= WHAT THE EXERCISE ASKS =
Copy the lines of the data below exactly, starting at the first and stopping after the line that contains "sc = bpy.context.scene; COL = sc.collection"; include no pictures.

[Records excerpted from a collection]
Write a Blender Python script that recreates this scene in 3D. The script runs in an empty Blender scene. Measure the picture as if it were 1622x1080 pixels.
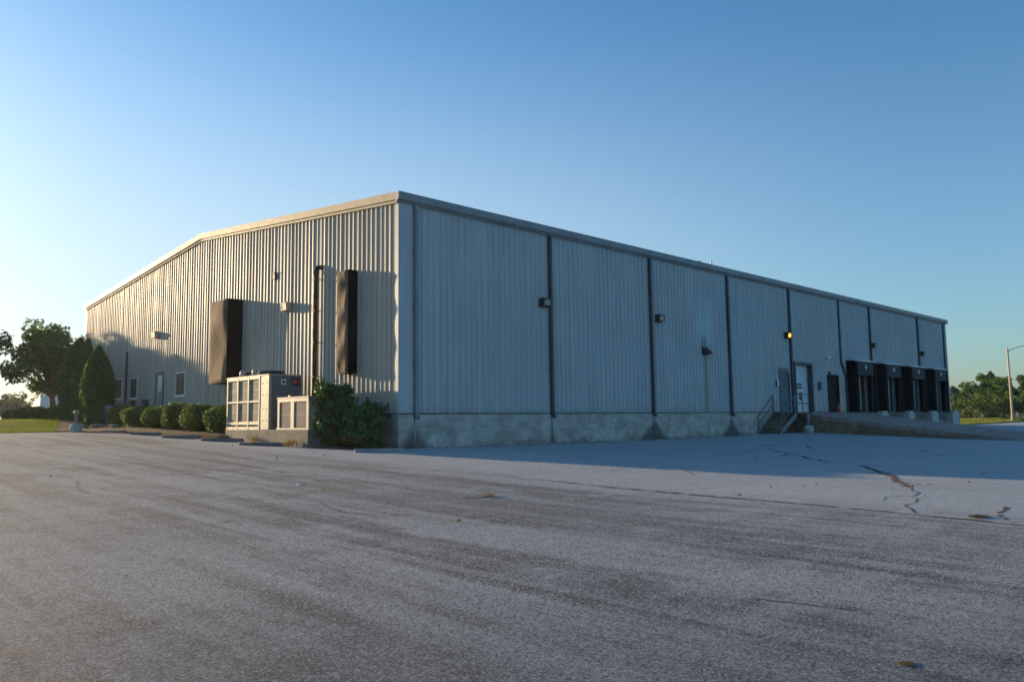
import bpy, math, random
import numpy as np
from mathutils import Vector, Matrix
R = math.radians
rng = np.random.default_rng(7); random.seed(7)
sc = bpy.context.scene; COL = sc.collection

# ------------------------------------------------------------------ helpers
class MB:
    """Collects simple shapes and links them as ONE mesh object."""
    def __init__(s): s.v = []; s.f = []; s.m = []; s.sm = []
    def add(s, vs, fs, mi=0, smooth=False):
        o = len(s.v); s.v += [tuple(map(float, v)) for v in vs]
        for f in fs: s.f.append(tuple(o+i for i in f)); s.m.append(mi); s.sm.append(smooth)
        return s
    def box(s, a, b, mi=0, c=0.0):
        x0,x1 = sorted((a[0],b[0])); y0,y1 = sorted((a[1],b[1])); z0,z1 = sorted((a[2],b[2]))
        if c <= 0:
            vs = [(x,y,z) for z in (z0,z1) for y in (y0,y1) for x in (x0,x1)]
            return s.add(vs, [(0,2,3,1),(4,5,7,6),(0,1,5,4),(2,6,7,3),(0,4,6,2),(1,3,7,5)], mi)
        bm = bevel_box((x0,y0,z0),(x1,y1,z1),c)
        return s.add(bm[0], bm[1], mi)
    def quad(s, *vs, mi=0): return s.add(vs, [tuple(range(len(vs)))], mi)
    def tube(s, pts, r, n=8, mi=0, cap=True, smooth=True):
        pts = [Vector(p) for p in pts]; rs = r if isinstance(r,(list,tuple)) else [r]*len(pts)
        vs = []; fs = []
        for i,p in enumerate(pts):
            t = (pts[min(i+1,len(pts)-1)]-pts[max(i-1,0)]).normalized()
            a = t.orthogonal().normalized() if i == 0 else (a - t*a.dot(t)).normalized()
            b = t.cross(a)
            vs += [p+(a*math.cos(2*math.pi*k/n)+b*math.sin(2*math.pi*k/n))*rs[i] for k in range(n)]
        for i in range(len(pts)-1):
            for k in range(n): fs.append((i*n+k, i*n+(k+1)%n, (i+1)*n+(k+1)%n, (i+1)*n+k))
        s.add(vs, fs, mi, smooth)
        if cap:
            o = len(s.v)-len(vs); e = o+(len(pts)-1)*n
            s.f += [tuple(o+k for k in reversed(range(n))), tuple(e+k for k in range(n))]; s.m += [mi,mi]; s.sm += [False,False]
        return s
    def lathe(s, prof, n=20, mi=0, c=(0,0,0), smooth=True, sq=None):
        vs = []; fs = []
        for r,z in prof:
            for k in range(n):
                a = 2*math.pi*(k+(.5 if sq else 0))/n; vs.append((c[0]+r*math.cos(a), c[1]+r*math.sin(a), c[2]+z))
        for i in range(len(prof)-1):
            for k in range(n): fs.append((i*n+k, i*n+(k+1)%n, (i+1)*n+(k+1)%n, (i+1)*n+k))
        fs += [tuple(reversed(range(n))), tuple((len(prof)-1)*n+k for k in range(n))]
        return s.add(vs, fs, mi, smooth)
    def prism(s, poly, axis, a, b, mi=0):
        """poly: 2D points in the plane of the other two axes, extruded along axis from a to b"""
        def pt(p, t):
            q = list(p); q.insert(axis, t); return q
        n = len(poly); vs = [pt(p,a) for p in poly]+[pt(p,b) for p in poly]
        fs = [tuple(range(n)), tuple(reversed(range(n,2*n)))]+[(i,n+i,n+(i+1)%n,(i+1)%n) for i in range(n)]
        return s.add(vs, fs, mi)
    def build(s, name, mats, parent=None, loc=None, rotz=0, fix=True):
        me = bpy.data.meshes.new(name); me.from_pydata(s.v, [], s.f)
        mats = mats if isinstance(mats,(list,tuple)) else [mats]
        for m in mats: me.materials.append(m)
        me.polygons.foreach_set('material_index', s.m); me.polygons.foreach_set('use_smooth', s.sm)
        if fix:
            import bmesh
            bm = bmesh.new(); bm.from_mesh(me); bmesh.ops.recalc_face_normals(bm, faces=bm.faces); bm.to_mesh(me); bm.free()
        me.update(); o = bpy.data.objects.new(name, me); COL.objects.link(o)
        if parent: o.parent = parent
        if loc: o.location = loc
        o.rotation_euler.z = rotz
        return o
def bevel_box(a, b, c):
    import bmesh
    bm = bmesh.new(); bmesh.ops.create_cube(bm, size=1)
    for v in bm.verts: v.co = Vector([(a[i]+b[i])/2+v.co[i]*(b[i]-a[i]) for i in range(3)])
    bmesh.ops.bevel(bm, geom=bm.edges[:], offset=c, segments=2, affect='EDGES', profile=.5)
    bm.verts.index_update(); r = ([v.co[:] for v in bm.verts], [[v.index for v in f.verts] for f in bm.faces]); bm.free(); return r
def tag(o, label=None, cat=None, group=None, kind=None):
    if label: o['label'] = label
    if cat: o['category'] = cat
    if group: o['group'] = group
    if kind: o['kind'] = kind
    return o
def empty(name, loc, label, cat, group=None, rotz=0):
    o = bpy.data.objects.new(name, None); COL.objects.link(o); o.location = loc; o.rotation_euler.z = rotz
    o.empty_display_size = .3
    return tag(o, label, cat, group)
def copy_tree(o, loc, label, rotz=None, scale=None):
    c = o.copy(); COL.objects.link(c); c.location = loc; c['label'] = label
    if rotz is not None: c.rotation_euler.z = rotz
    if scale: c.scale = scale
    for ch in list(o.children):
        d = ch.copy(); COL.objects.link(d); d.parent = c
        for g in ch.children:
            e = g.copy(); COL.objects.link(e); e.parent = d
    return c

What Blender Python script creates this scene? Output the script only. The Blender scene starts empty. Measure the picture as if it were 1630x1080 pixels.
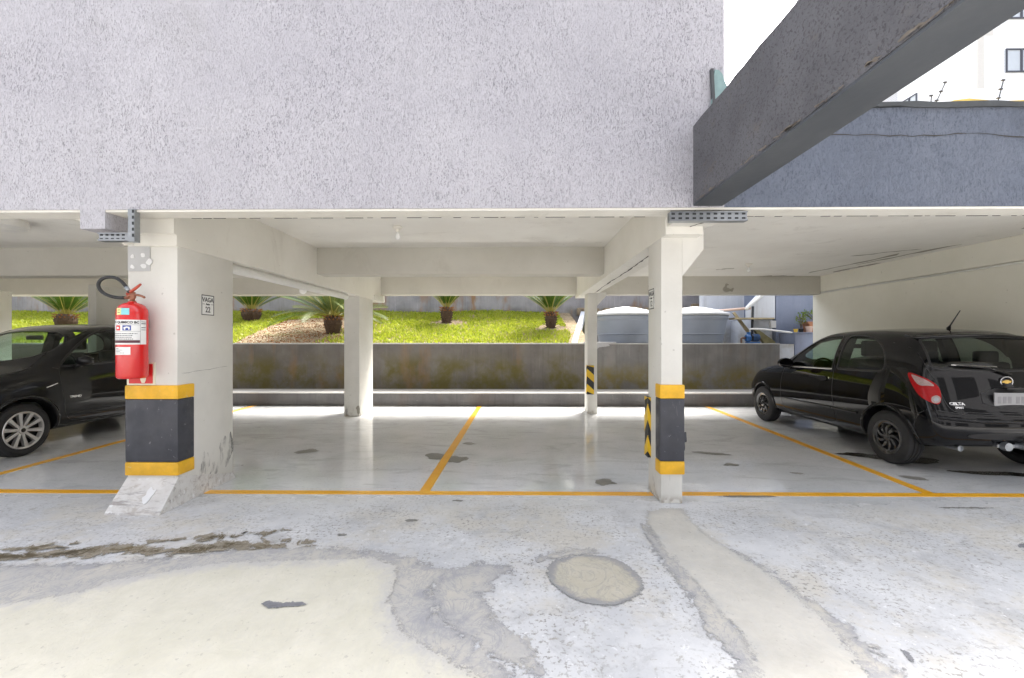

= SOLVED PROBLEM =
Write a Blender Python script that recreates this scene in 3D. The script runs in an empty Blender scene. Measure the picture as if it were 1622x1080 pixels.
import bpy, math, random
import numpy as np
from mathutils import Vector, Matrix
R = math.radians
rng = np.random.default_rng(7); random.seed(7)
sc = bpy.context.scene; COL = sc.collection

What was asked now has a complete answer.